■ **PROBLEM DESCRIPTION**
Transcribe every line exactly and omit anything that is a picture.

-- start of DATA SHOWN --

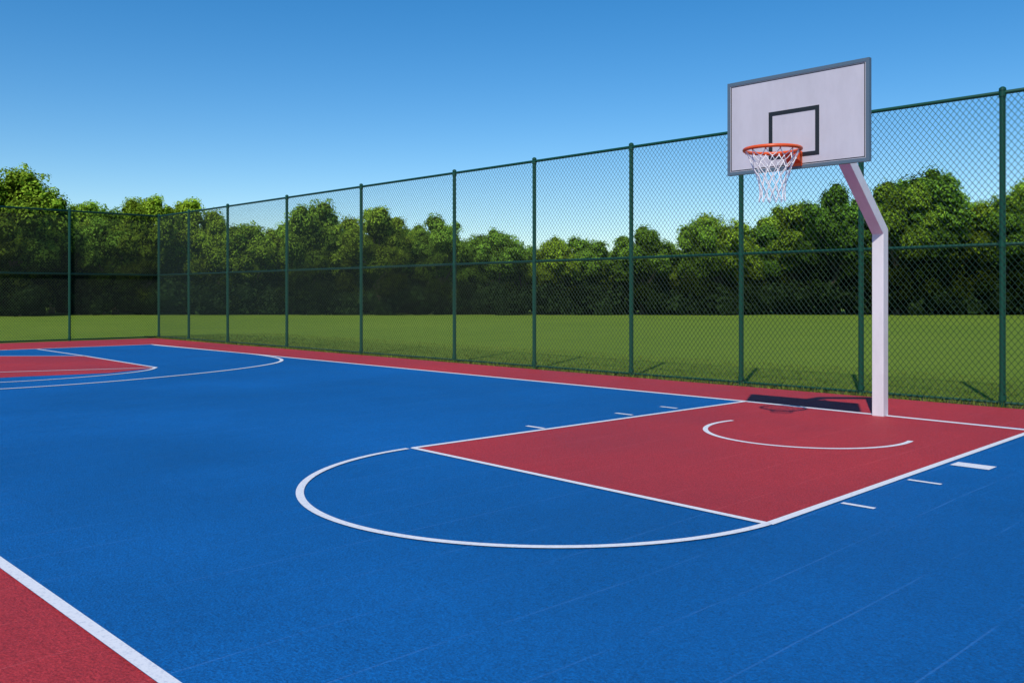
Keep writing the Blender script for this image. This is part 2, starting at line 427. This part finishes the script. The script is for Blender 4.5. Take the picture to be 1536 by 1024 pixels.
# ---------------- grass blades by the fence ----------------
n=42000
t=rng.random(n)
px=FX0-1+ (16-FX0)*rng.random(n); py=FY-.12+ (t**2.2)*5.0
h=.02+.055*rng.random(n); h*=np.where(py<FY+.25,1.25,.8)
a=rng.random(n)*6.28; w=.006+.006*rng.random(n)
lean=rng.normal(size=(n,2))*.03
v0=np.stack([px-w*np.cos(a),py-w*np.sin(a),np.zeros(n)],1); v1=np.stack([px+w*np.cos(a),py+w*np.sin(a),np.zeros(n)],1)
v2=np.stack([px+lean[:,0],py+lean[:,1],h],1)
V=np.stack([v0,v1,v2],1).reshape(-1,3); F=np.arange(n*3).reshape(-1,3).tolist()
T=np.repeat(.6+.8*rng.random(n),3)
M_bl=leaf_mat('grass_blades',(.18,.23,.045),.35)
me=fol_mesh('grass',V,F,T,[M_bl]); o=bpy.data.objects.new('grass',me); COL.objects.link(o)

# ---------------- light ----------------
sd=Vector((.40,-.80,1)).normalized()
sun=bpy.data.lights.new('sun','SUN'); sun.energy=3.8; sun.angle=math.radians(.6); sun.color=(1,.95,.87)
so=bpy.data.objects.new('sun',sun); COL.objects.link(so); so.rotation_euler=(-sd).to_track_quat('-Z','Y').to_euler()
W=bpy.data.worlds.new('World'); scene.world=W; W.use_nodes=True; nt=W.node_tree
bg=nt.nodes['Background']; sk=nt.nodes.new('ShaderNodeTexSky'); sk.sky_type='NISHITA'; sk.sun_disc=False
sk.sun_elevation=math.asin(sd.z); sk.sun_rotation=math.atan2(sd.x,sd.y)
sk.air_density=1.0; sk.dust_density=.1; sk.ozone_density=3.5
hs=nt.nodes.new('ShaderNodeHueSaturation'); hs.inputs['Saturation'].default_value=1.38; hs.inputs['Value'].default_value=1.3
nt.links.new(sk.outputs[0],hs.inputs['Color']); nt.links.new(hs.outputs[0],bg.inputs[0]); bg.inputs[1].default_value=.1
# ---------------- camera ----------------
cd=bpy.data.cameras.new('camera'); cam=bpy.data.objects.new('camera',cd); COL.objects.link(cam)
cam.location=(0,0,1.52); cam.rotation_euler=(math.radians(90),0,ang)
cd.sensor_width=36; cd.lens=1356/1536*36; cd.shift_y=-(512-442)/1536; cd.clip_end=3000; cd.clip_start=.05
scene.camera=cam
scene.view_settings.view_transform='Standard'; scene.view_settings.look='None'; scene.view_settings.exposure=0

-- end of DATA SHOWN --

■ **EXERCISE RESULT**
Keep writing the Blender script for this image. This is part 2, starting at line 427. This part finishes the script. The script is for Blender 4.5. Take the picture to be 1536 by 1024 pixels.
# ---------------- grass blades by the fence ----------------
n=42000
t=rng.random(n)
px=FX0-1+ (16-FX0)*rng.random(n); py=FY-.12+ (t**2.2)*5.0
h=.02+.055*rng.random(n); h*=np.where(py<FY+.25,1.25,.8)
a=rng.random(n)*6.28; w=.006+.006*rng.random(n)
lean=rng.normal(size=(n,2))*.03
v0=np.stack([px-w*np.cos(a),py-w*np.sin(a),np.zeros(n)],1); v1=np.stack([px+w*np.cos(a),py+w*np.sin(a),np.zeros(n)],1)
v2=np.stack([px+lean[:,0],py+lean[:,1],h],1)
V=np.stack([v0,v1,v2],1).reshape(-1,3); F=np.arange(n*3).reshape(-1,3).tolist()
T=np.repeat(.6+.8*rng.random(n),3)
M_bl=leaf_mat('grass_blades',(.18,.23,.045),.35)
me=fol_mesh('grass',V,F,T,[M_bl]); o=bpy.data.objects.new('grass',me); COL.objects.link(o)

# ---------------- light ----------------
sd=Vector((.40,-.80,1)).normalized()
sun=bpy.data.lights.new('sun','SUN'); sun.energy=3.8; sun.angle=math.radians(.6); sun.color=(1,.95,.87)
so=bpy.data.objects.new('sun',sun); COL.objects.link(so); so.rotation_euler=(-sd).to_track_quat('-Z','Y').to_euler()
W=bpy.data.worlds.new('World'); scene.world=W; W.use_nodes=True; nt=W.node_tree
bg=nt.nodes['Background']; sk=nt.nodes.new('ShaderNodeTexSky'); sk.sky_type='NISHITA'; sk.sun_disc=False
sk.sun_elevation=math.asin(sd.z); sk.sun_rotation=math.atan2(sd.x,sd.y)
sk.air_density=1.0; sk.dust_density=.1; sk.ozone_density=3.5
hs=nt.nodes.new('ShaderNodeHueSaturation'); hs.inputs['Saturation'].default_value=1.38; hs.inputs['Value'].default_value=1.3
nt.links.new(sk.outputs[0],hs.inputs['Color']); nt.links.new(hs.outputs[0],bg.inputs[0]); bg.inputs[1].default_value=.1
# ---------------- camera ----------------
cd=bpy.data.cameras.new('camera'); cam=bpy.data.objects.new('camera',cd); COL.objects.link(cam)
cam.location=(0,0,1.52); cam.rotation_euler=(math.radians(90),0,ang)
cd.sensor_width=36; cd.lens=1356/1536*36; cd.shift_y=-(512-442)/1536; cd.clip_end=3000; cd.clip_start=.05
scene.camera=cam
scene.view_settings.view_transform='Standard'; scene.view_settings.look='None'; scene.view_settings.exposure=0